Data Protection, European Legislation, and Farage

Keeping our data private to reduce the likelihood of identity theft or other crimes, or merely to avoid nuisance phone calls and emails; is something we all take for granted in this country. And most of us welcome it

If one books a foreign holiday through an agency here in the UK either in person or online; this will involve giving them some personal information. The holiday will involve accommodation in another country and could well involve a foreign carrier such as Air France or KLM. The agency needs to share our personal information with them. How do we know that my data will be safe and looked after when it leaves these shores?

Because all countries within the European Union have similar high levels of data protection legislation.

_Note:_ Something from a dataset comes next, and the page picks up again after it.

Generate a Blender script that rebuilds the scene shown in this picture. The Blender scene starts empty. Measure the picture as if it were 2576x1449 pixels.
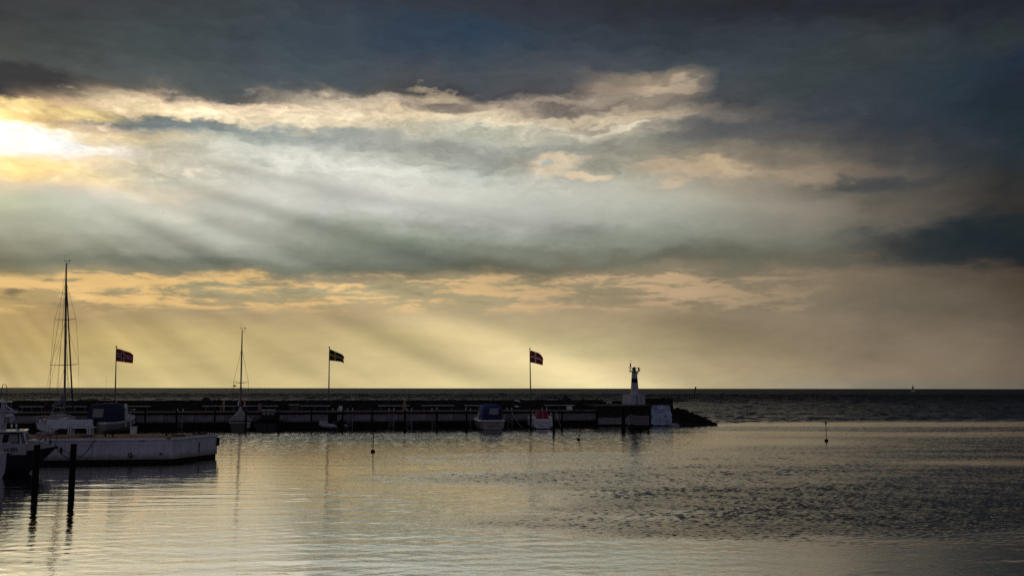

One quote from UKIP leader Nigel Farage which is often repeated is that “75% of all the laws that are made in our countries every year are made by these institutions” – meaning the European Union. Now the exact percentage is a matter of some debate but is in reality probably much lower (anything from 15 to 55%). See https://factcheckeu.org/factchecks/show/136/nigel-farage and http://commonslibraryblog.com/2014/06/02/how-much-legislation-comes-from-europe/

My argument is that whatever the actual figure, we would probably have to make most of this legislation ourselves  anyway; and much of it is merely ‘harmonising’ things across the EU; as with Data Protection. Without the benefit of a Europe wide institution we could well be involved in many bi-lateral agreements with other countries – each one being subtly different from the next. Outside the European Union, Britain would not be able to influence the nature of the legislation but would have to make our own legislation in harmony with it. (not much independence there)

Safe Harbor

This is already partly the case with the USA. They have little in the way of data protection either at federal or state level. This means that US multinationals or European countries with US subsidiaries couldn’t exchange data across these jurisdictions without breaking the law – hence they couldn’t function. To make it possible for them to function US Department of Commerce set up the “US-EU Safe Harbor Framework”. On joining the scheme, companies agree to follow a set of data protection guidelines at least as good as those operating in the EU. So if the “EU tail can wag the US dog” where would an independent UK stand?

I realise that Data Protection may be a special case, but in many areas rules need to be harmonised for people to trade, whether it is Fisheries, Food Safety, Vehicle pollution to name but a few. In addition the world is becoming a more connected place. When UKIP was founded in 1993, the internet was in its infancy; now people conduct retail sales across international boundaries, and commit crimes them also.

It is time for some people to stop worshiping at the “Alter of the Holy Cow of Sovereignty”.
……… Nigel it is time to wake up and smell the coffee!